Accountability for all is a great political slogan, and certainly worked as a headliner for Pakistan Tehreek-i-Insaf (PTI)’s election campaign in 2018. Yet the problem with stringent conditions to enforce accountability is that accountability for all soon becomes accountability against everyone.
The recent notices taken by the Election Commission of Pakistan demonstrate the same. As many as 91 Members of the National Assembly (MNA) have been issued notices to explain material discrepancies in their statements of assets and liabilities for the current financial year. Out of these 91 lawmakers, seven are members of the federal cabinet.
Out of the 91 lawmakers issued notices, only 17 have responded so far, which includes ministers Ghulam Sarwar Khan, Sheikh Rasheed Ahmad, Faisal Vawda and Omar Ayub Khan. Defence Minister Pervez Khattak, Minister for Defence Production Zubeida Jalal and Minister of State for Revenue Hammad Azhar are among the list of majority MNAs who have not yet responded to the notice. Other lawmakers who have so far not responded to ECP’s notice include former NA speaker Syed Fakhar Imam, Zain Hussain Qureshi, son of Foreign Minister Shah Mehmood Qureshi, Pakistan People’s Party (PPP) leader Khursheed Ahmad Shah and NA’s Deputy Speaker Qasim Khan Suri.
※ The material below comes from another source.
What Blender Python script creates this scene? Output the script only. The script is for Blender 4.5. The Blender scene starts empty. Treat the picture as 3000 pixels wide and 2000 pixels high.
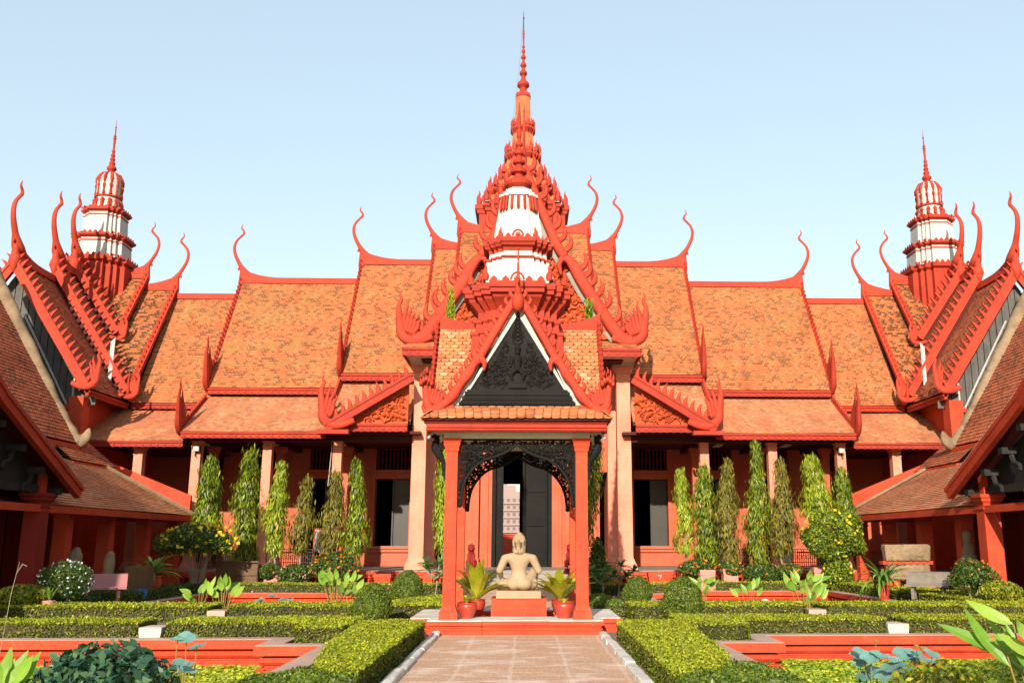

Judging by the list of the lawmakers, the notices sent out by the ECP enforce accountability across the board. The list includes some political leaders of the PTI, as well as prominent members of the PPP and the Pakistan Muslim League-Nawaz (PML-N). If the PTI government takes the ECP notices seriously and demands the same justice from them as it did in earlier years when it was not the majority party, then it will lend more credence to the accountability movement, as well as the pending National Accountability Bureau (NAB) cases against certain politicians.
Yet perhaps the lesson here should not be to shed light upon the importance of accountability across the board, rather on how complicated and nuanced accountability can be. In a country like Pakistan, where income is often not derived from salaries, but from inheritance and land, financial statements of assets and liabilities can be incredibly detailed and difficult- there can be discrepancies in these statements without there being bad faith on part of the lawmakers. Seeing a large number of lawmakers who made mistakes in their financial statements indicates that the standards of “honest and truthful” that have been set by Panama are too stringent to accommodate even the well-meaning.